Effects of electrochemically active carbon and indium (Ⅲ) oxide in negative plates on cycle performance of valve-regulated lead-acid batteries during high-rate partial-state-of-charge operation

摘要

In order to inhibit sulfation and hydrogen evolution of the negative plates and to prolong the cycle life of valve-regulated lead-acid batteries for hybrid-electric vehicles, electrochemically active carbon (EAC) and Indium (Ⅲ) oxide (In_2O_3) are added into negative active materials of valve-regulated lead-acid batteries. The influences of EAC and In_2O_3 on the cycle performance of valve-regulated lead-acid batteries are investigated under high-rate partial-state-of-charge conditions. Experiment results indicate that addition of EAC in negative active materials can prolong the high-rate partial-state-of-charge cycle performance of valve-regulated lead-acid batteries, whilst it results in the accelerated evolution rate of hydrogen during charge process.

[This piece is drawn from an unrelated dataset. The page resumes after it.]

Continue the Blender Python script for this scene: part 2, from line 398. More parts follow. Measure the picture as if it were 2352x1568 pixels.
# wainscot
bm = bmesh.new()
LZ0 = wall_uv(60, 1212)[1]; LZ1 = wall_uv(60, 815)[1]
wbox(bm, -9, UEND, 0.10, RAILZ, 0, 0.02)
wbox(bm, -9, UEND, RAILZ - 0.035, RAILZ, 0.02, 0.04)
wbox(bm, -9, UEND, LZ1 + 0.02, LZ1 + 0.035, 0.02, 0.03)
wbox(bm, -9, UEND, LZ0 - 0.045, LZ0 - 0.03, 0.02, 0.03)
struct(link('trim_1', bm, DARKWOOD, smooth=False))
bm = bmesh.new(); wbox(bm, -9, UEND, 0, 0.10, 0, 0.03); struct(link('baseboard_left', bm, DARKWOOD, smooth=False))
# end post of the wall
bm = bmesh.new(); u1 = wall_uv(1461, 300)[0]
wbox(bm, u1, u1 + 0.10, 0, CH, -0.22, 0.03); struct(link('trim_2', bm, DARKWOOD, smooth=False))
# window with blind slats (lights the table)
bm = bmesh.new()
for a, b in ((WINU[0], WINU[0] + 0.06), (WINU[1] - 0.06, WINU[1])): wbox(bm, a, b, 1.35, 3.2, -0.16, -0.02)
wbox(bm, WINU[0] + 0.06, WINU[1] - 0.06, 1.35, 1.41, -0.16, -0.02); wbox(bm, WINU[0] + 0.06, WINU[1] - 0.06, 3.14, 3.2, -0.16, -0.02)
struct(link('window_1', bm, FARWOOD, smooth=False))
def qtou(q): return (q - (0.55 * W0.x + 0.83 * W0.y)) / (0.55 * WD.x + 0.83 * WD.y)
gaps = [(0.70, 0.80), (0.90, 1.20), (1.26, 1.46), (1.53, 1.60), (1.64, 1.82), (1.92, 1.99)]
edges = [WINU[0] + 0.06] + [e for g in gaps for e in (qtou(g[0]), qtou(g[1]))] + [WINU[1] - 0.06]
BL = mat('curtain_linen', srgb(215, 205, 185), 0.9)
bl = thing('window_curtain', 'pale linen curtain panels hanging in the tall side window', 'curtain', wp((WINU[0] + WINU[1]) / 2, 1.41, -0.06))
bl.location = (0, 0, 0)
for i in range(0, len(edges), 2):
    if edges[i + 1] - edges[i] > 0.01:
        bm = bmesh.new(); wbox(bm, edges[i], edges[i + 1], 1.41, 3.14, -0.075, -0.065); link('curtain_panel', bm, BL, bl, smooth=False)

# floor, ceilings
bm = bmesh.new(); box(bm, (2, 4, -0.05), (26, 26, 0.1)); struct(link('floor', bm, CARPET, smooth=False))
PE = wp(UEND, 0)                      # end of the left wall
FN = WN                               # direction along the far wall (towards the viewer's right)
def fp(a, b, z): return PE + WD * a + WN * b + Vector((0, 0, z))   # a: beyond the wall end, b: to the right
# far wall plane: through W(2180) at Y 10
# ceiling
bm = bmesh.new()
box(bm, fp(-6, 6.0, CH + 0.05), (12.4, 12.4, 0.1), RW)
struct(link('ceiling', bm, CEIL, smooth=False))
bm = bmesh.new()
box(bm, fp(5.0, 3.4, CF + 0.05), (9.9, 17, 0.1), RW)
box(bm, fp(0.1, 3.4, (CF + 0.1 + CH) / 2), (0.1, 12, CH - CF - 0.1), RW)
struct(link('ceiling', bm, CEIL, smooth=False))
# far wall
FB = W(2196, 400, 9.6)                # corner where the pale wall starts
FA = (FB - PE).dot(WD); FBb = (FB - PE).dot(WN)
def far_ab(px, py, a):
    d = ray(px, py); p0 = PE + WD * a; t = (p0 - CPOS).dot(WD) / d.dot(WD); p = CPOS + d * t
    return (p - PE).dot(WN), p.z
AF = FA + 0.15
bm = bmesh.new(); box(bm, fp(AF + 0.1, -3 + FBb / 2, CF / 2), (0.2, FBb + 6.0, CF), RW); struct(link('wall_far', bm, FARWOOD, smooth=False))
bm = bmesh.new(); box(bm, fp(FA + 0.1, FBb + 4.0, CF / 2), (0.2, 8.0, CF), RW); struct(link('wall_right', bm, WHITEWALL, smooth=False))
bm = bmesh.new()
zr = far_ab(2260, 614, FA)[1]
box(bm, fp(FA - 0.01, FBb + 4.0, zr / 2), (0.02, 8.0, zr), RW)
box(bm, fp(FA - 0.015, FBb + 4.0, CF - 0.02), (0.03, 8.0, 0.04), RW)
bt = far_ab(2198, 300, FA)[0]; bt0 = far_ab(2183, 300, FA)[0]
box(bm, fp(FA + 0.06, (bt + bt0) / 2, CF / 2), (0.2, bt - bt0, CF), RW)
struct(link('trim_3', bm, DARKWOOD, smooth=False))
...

It is also observed that EAC with an appropriate amount of In_2O_3 can effectively increase the overpotential of hydrogen evolution, which can not only produce the decreased hydrogen evolution rate and promote conversion of PbSO_4 to Pb in capacity recovery process, but also prolong the high-rate partial-state-of-charge cycle life of valve-regulated lead-acid batteries. The battery added with 0.5% EAC and 0.02% In_2O_3 in negative active materials exhibits at least four times longer cycle life than that without In_2O_3.